The UK economy expanded by just 0.2%q/q in Q1 2017, well below the 0.6%q/q average pace recorded in the second half of 2016 and falling short of the Bank of England’s estimate of 0.4%q/q, notes Nikesh Sawjani, Research Analyst at Lloyds Bank.

Key Quotes

“Looking below the surface, even though we expect growth over the first quarter to be revised up to 0.3%q/q eventually, such poor momentum arithmetically makes the task of achieving a solid bounce-back in the Q2 all the more difficult. Taking the PMI surveys at face value, this would point to GDP growth of 0.4%q/q in Q2. However, based on the flow of available ‘hard’ data for the quarter so far suggests a 0.3%q/q pace looks more likely. That would set up calendar year growth of 1.6% in 2017 as a whole.
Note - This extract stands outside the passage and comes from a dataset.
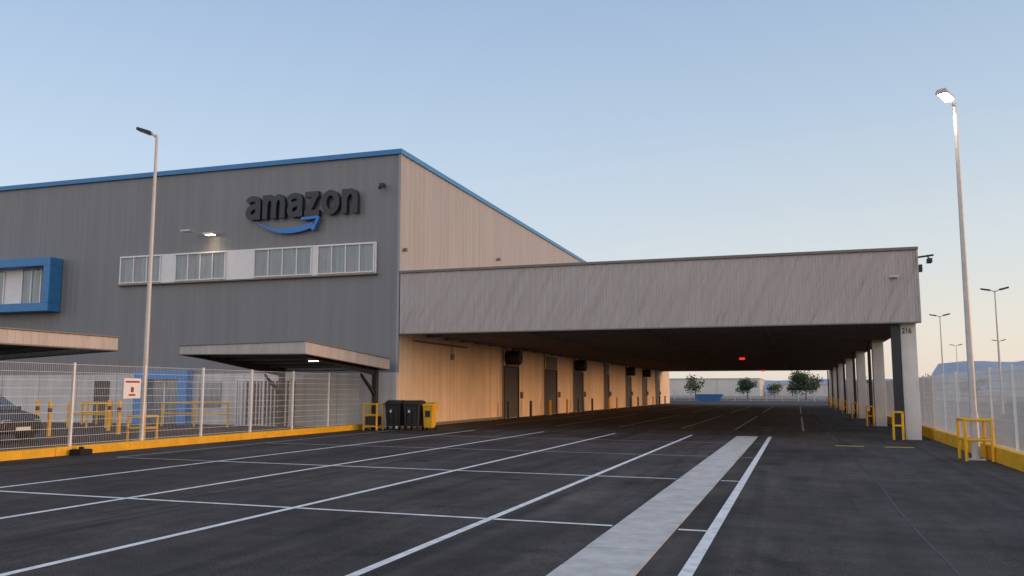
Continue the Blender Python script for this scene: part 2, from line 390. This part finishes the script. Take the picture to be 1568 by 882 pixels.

That pace would be slower than both the 1.8% recorded for 2016 and the 1.9% in the Bank of England’s May Inflation Report.”

“Much of the slowdown this year reflects the impact of weaker consumer spending. While retail sales rose 1.5% in the second quarter, this follows a 1.4% fall in Q1 and leaves the level of retail activity no higher than it was in Q4 of last year. Meanwhile, the savings ratio fell to a historic low in 2017 Q1. With consumers experiencing a squeeze on purchasing power as sterling’s post-referendum drop induces rising inflation, their appetite to continue to pare back savings may prove limited.”

“On our forecasts, the adverse effects of rising prices dominate the boost to net exports from the 13% sterling depreciation in effective terms since the referendum, and 19% since the mid-2015 peak. Higher prices of capital goods will act as a deterrent to investment spending; business investment was already broadly flat over the course of 2016, and the medium-term political and economic backdrop remains uncertain. As prices rise and the resilience of recent growth momentum fades, we expect GDP growth in calendar year 2018 to ease back to 1.4%, below our estimate of trend. That pullback from stronger momentum in 2017 is reinforced by the re-profiling of the fiscal headwind implied by the Chancellor’s 2017 Spring Budget, which set up a modest fiscal boost in FY 2017/18 which is recouped through a commensurately bigger drag in future years.”